Perhaps the greatest impact populism has had on the world’s financial status is the shift in global trade alliances and the fall of GDPs. Take the example of Brexit. Just a week ago, Britain finally severed its ties to the region’s free trade bloc, the European Union in a historic step that is being termed the Brexit. Backtrack a bit to the advent of Brexit. For many years, Britain has been one of the largest contributors to the European Union according to reports sent out by the country’s leaders who were for the exit. Populism was factored in the strategies used to convince the masses to vote for the change. ‘For you to receive better healthcare and lower taxes, vote for Brexit’ ‘We need less immigrants in the nation so that we can hold more jobs in our country’ and so many other mantras in the same vein were used.

Brexit happened. But the predicted economic effect of the shift in the alliance is significant. For one, Britain’s GDP is expected to fall according to Forbes reviews. This drop in revenue is because the country now has to scrounge for trading partners it had access to while in the EU. Similarly, certain countries, including the US while under Barack Obama’s presidency, stated that Britain will be a ‘secondary trading option’ to blocs like the EU because the bloc comes to the table with more favorable trading agreements. Also, the pound has already suffered a loss in strength against the US Dollar and the Chinese Yuan. Populism in this case of has led to the loss of currency strength, loss of revenue and possibly stunted international trade. All these detract from the strength of the world’s economy.

Populism may also manifest in more a violent manner. In Turkey, for example, it is showcased in the intolerance of opposition by the current government. On Tuesday the 4th of April 2017 a Syrian chemical attack was allegedly purported by the ruling regime against its civilians. Both of these cases are forms of populism perpetuated by the countries’ leaders who believe that they are the ‘victims’ and that their subjects are ‘the elite’ who should be subdued. The populism of this sort that leads to violence not only leads to loss of life but also to lower investments due to insecurity fears. Furthermore, the loss of life means such countries suffer smaller labor forces and consequentially lower productivity growth rates and GDPs. These falls, in turn, hamper the growth of economy on the global scale.

Politicians who favor populism such as the US president Donald Trump and Britain’s Jeremy Corbyn influence the policy-making processes of their respective countries. Populism, as a result, influences the economic-political environment of the world. A populist policy, like say, building an international wall to create jobs may influence world economy both positively and negatively. Strained bilateral ties would mean reduced trade between nations thus lower GDPs. On the other hand, companies commissioned to build the wall would bring in money in form of taxes which may recoup a fraction of the lost revenue. Likewise, populist policies reducing the number of immigrants in a country can be good and bad for the economy. It could be positive because fewer immigrants would mean more jobs, fewer funds allocated to their upkeep and higher per capita incomes, and negative because of a reduced workforce. Going to war to please a majority would hurt the economy because of the expenses required to acquire ammunition and soldiers, while retaliatory measures like sanctions would lower international trade and collapse economies.

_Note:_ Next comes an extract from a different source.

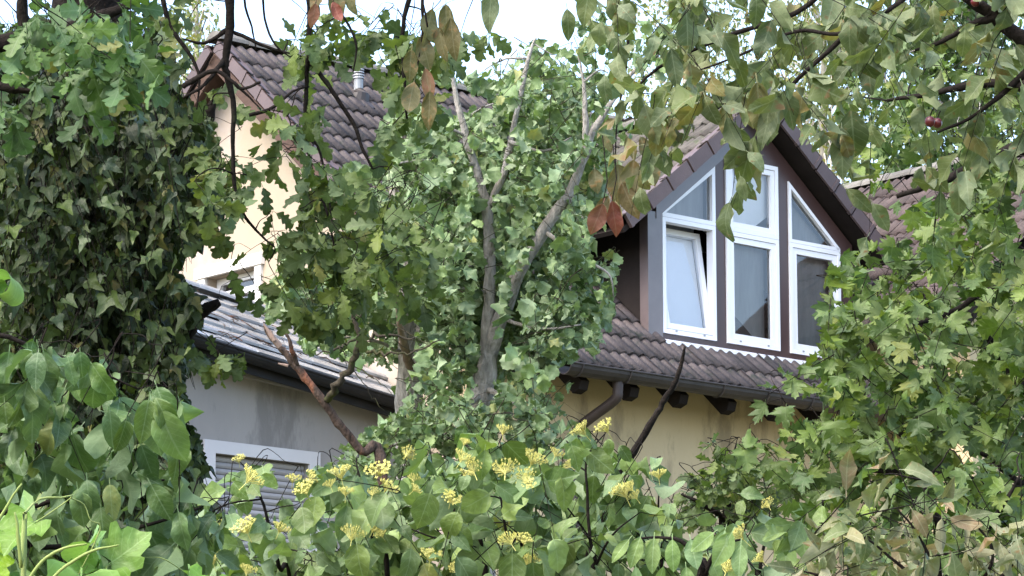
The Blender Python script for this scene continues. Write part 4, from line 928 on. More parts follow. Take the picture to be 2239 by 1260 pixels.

Finally, populism casts a shadow on the business environment of a nation. A populist culture that advocates for consumerism grow the global economy and vice versa. A point in case is when a populist leader lowers taxes in his nation. The citizens have more money to spend and businesses reap the benefits. In the same way, a populist leader may hinder business growth as he or she fights to create or keep jobs over industrialization. Nativist populists hinder globalization and thus global advancement while the opposite is also true.

Depending on where you’re standing, populism can be either a good or a bad thing.